RINCON, Ga. – A Plymouth man was killed Tuesday when he fell at a Georgia work site.
His death was the third fatality at the site since February, and all three accidents are being investigated by the U.S. Department of Labor’s Occupational Safety and Health Agency.
Ryan Mackenzie, 21, who had been living most recently in Newport, fell about 75 feet from scaffolding around 9:30 a.m., Effingham County Sheriff’s Capt. Mike Bohannon told the Savannah Morning News on Tuesday.
MacKenzie was the son of James MacKenzie, 46, of Plymouth, who was killed instantly last July when his vehicle struck a horse on Interstate 95 in Sidney. The elder MacKenzie was on his way to work at the Portland Cianbro oil rig project when the accident happened near Sidney in foggy conditions.
Ryan MacKenzie also had worked at Cianbro Corp. and took the Georgia job earlier this year after he had been laid off by the Pittsfield company.
Ryan MacKenzie’s friends on Wednesday described him as a kind, fun-loving man.
“He was a sweetheart,” said a Pittsfield friend who declined to be identified. “He ended every telephone conversation with ‘I love you’ and every visit with a hug.”
The young woman said she had been friends with MacKenzie for several years and that he had been devastated by his father’s death. “The two of them were unbelievably close,” she said.

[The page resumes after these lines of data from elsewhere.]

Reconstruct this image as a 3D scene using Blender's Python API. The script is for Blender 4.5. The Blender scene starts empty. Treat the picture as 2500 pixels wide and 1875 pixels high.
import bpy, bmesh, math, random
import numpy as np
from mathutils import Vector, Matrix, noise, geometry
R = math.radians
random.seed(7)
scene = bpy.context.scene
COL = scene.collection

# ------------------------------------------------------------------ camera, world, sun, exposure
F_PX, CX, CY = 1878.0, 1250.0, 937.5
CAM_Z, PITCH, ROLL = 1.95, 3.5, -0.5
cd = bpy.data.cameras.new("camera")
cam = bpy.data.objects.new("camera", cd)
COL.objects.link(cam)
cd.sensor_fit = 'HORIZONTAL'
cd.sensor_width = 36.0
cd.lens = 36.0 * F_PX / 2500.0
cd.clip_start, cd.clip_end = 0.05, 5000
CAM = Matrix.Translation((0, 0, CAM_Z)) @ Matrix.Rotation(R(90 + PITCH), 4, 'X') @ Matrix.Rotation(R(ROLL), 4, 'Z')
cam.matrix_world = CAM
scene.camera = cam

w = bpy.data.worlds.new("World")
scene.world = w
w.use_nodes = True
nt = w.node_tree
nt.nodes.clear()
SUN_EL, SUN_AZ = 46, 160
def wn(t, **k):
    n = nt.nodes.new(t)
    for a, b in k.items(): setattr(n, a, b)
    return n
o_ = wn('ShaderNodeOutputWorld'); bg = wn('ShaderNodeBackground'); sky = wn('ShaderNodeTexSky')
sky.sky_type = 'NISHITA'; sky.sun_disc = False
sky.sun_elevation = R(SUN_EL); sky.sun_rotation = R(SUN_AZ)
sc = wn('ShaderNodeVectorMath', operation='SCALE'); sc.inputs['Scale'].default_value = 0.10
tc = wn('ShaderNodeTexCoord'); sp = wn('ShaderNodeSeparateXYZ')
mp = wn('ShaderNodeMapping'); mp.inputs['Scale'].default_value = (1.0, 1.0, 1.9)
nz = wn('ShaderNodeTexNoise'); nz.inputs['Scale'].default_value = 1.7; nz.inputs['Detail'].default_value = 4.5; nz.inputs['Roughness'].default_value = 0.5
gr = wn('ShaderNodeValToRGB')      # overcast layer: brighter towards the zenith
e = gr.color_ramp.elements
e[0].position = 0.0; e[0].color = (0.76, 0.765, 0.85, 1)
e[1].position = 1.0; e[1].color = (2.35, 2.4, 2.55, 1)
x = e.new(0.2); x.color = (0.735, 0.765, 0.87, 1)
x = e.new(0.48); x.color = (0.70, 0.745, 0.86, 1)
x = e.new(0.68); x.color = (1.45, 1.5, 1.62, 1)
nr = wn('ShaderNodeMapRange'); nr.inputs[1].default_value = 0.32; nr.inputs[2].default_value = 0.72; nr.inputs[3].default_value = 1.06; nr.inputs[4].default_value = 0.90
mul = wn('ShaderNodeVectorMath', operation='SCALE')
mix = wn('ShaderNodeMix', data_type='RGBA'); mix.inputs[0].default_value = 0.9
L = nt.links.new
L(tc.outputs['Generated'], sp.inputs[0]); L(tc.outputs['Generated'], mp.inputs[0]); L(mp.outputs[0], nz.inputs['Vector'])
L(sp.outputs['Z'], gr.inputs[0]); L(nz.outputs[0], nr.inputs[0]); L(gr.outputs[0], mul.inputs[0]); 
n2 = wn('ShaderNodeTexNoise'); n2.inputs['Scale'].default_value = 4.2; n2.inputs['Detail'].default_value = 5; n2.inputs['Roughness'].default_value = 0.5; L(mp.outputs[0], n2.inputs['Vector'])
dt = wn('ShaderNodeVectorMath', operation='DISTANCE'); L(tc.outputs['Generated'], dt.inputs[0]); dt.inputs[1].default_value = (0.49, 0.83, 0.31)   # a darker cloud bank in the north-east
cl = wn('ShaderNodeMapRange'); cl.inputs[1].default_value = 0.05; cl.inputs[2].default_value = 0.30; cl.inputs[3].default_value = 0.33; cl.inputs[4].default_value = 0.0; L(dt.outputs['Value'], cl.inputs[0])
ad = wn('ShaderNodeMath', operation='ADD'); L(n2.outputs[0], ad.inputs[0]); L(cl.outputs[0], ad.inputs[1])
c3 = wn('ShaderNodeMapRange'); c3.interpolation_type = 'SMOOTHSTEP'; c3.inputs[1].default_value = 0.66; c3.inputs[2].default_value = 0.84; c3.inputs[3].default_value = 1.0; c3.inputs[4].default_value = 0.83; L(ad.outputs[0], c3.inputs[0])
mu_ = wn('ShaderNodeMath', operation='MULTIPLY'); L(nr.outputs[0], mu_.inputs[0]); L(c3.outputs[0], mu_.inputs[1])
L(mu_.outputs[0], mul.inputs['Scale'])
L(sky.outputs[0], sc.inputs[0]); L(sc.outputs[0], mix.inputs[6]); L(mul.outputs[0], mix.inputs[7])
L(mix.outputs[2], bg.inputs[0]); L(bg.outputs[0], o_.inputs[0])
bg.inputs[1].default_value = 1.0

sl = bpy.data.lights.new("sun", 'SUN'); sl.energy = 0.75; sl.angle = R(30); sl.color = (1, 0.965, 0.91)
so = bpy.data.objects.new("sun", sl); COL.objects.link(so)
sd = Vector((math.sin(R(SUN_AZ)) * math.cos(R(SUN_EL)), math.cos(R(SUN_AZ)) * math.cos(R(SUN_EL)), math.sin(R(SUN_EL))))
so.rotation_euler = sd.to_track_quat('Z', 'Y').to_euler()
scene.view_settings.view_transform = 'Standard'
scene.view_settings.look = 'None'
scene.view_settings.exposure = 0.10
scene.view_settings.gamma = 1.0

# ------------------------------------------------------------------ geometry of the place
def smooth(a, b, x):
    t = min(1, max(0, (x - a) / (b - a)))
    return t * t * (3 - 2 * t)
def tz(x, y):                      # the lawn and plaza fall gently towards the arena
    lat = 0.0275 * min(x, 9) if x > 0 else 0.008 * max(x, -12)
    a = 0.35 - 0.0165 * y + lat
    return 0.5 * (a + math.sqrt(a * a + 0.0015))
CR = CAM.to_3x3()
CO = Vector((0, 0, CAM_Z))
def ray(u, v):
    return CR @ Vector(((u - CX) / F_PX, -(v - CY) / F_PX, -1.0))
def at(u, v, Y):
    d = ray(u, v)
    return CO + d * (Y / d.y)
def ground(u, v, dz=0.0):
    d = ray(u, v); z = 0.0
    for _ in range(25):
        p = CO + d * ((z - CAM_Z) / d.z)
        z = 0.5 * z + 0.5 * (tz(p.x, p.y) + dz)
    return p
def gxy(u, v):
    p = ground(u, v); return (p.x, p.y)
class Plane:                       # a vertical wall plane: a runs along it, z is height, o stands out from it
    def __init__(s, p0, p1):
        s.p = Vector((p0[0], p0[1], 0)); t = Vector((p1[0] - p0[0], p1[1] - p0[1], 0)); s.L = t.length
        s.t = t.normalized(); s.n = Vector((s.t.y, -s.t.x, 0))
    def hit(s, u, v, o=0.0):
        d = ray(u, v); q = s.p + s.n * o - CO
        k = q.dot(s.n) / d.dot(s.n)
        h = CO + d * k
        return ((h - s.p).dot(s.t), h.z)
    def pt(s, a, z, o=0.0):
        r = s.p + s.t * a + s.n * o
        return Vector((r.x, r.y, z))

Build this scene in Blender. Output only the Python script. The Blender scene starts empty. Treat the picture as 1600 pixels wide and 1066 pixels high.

MacKenzie had entered the Air Force after his graduation from Nokomis Regional High School in Newport but was released from the service after his father’s death.
The friend said Mackenzie was “such an outdoorsy kind of guy. He had a snowmobile, and he loved to go four-wheeling.”
OSHA investigators were on the construction site on Tuesday, confirmed Savannah regional office spokeswoman Jo Ann Burgoyne, but they would release no information Wednesday.
Bohannon would not disclose to the Savannah News whether Mackenzie was tied to safety lines or if the proper preventative measures were taken by the construction firm.
“Our investigation determined it wasn’t the plant, the machinery or the company’s fault,” Bohannon told the Savannah newspaper. “You can make of that what you want.”
The fall occurred at Southern Co.’s Plant McIntosh near a town called Rincon, just outside Savannah, where general contractor W.G. Yates and Sons Construction of Mississippi is constructing two natural gas-powered electric generating units.
Nate Reens, a reporter at the Savannah Morning News who has reported on all three accidents, said Wednesday that he was “shocked that the work site is still operating” in the wake of the three deaths.
Johnny Boyett, 48, of Florida, died March 10 when a piece of heavy machinery tipped over and tossed him from an elevated basket.
Joe Lynn Bethany, 52, of Mississippi, died in February after falling through an uncovered hole from an elevated construction platform.
“There’s got to be something wrong out there,” Glenn Bethany, Joe Bethany’s brother told Reens after learning of MacKenzie’s death. “I hate to hear about this. I hate it for the family that’s now going through the same thing we did.
“You’d think after the second one they would have shut the job down,” Bethany said. “Maybe this one will do it.”